Anchored on the concept of “Inclusive Market-Oriented Development” (IMOD), the new strategy launched by the India-based International Crops Research Institute for the Semi-Arid Tropics (ICRISAT) will help the dryland poor to grow their way out of poverty for good through agricultural innovations and better access to markets and other support services.

IMOD is the moving spirit of ICRISAT’s new strategic plan to 2020 which was launched during its 38th anniversary celebrations this week at Patancheru.

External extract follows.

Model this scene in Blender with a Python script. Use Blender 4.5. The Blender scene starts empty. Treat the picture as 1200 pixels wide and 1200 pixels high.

Unveiling the new strategy with Professor M. S. Swaminathan, ICRISAT Director General William Dar declared, “Our strategy draws poor dryland communities into the mainstream to reap the benefits of development.” To pursue this pathway to prosperity, “we will employ a systems perspective in setting our priorities to ensure that all important issues along the dryland agriculture value chain are addressed,” Dr. Dar added.

Commenting on ICRISAT’s new strategy, Professor Swaminathan said, “By adopting a pro-nature, pro-poor, pro-women and pro-sustainable livelihood orientation to all the research and educational programmes, ICRISAT will become the flagship of a hunger-free world.”

ICRISAT’s Governing Board commended the Institute in mapping out a new strategy. Dr. Nigel Poole, Chair of the ICRISAT Governing Board, said, “Testing times are ahead for small-holder farmers living in Asia and sub-Saharan Africa. They need to tap into the benefits of our science. With your sharpened focus on ways to deal with the ever-expanding list of challenges they face, you have shown your firm commitment to the poor. “

IMOD is a dynamic progression from subsistence to market-oriented agriculture through the generation of surpluses by farm communities by applying agricultural innovations. These surpluses provide food security to farm families and enable them to participate in markets to earn more income.

Lifting farm families beyond subsistence, increased income enables them buy inputs and other needs, kicking off a series of investments that bring about sustained economic growth. Being inclusive, IMOD puts everybody – men, women, the youth and children – in the mainstream of development.

Guided by a vision of a “prosperous, food-secure and resilient dryland tropics,” the new strategy has four research thrusts, which are: resilient dryland systems; markets, institutions and policies; grain legumes; and dryland cereals.

With these thrusts, ICRISAT and its partners aim to help halve global poverty, hunger and malnutrition and increase the resilience of dryland farming communities by 2020.